TEM image of the fine structure of steel 40X after successive roughing–semifinishing–finishing: (a) defect-free lamellar pearlite; (b) defect-free lamellar pearlite with curved cementite plates.

Fig. 12.

TEM image of the fine structure of steel 40X after successive roughing–semifinishing–finishing. Primarily fragmented lamellar pearlite.

Fig. 13.

TEM image of the fine structure of steel 40X after successive roughing–semifinishing–finishing. Primary (FrP_I) and secondary (FrP_II) fragmented lamellar pearlite.

Fig. 14.

TEM image of the fine structure of steel 40X after successive roughing–semifinishing–finishing: (a) structure based on destroyed lamellar pearlite with preserved orientation of pearlite plates and fragmented ferrite, (b) structure based on destroyed lamellar pearlite with preserved directionality of pearlite plates and secondarily fragmented lamellar pearlite. F, fragmented ferrite; FrP_II, secondarily fragmented lamellar pearlite; DP, destroyed lamellar pearlite with preserved orientation of pearlite plates.

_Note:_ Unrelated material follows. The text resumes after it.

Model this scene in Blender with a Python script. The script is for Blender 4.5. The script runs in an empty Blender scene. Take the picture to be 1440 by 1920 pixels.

Table 3.   Quantitative parameters of the fine structure of samples after roughing–semifinishing—finishing

In both the morphological components of fragmented pearlite, the plastic component of curvature-torsion of the α-phase crystal lattice exceeds the elastic one: in primarily fragmented pearlite, the χ_pl value is higher than χ_el by ~15 times; in fragmented pearlite, it is higher by 2.5 times. The plastic component of the amplitude of long-range stresses is greater than the elastic component: in the primary fragments of pearlite by 5.5 times, while in the secondary fragments, on the contrary, the elastic component is almost 1.5 times larger than the plastic one.

CONCLUSIONS

1. Regardless of the machining mode applied to steel 40X, the main morphological components of the structure are lamellar pearlite (defect-free, faulty, destroyed, and fragmented) and ferrite (fragmented and non-fragmented). The volume fractions of morphological components depend on the machining mode.

2. Finishing carried out without preliminary stages leads to the formation of a faulty substructure in 95% of the material volume (20% ferrite + 75% lamellar pearlite). After roughing–semifinishing, a faulty substructure is formed in 50% of the volume (15% ferrite + 35% lamellar pearlite). Sequential roughing–semifinishing–finishing leads to the formation of a faulty substructure in 75% of the material volume (20% ferrite + 55% lamellar pearlite).

3. Despite the high fragmentation of the structure, the probability of microcracking during finishing is minimal. Roughing–semifinishing–finishing leads to the formation of a higher plastic component of the amplitude of long-range stresses, and the areas of nucleation of secondary fragments may give rise to microcracks.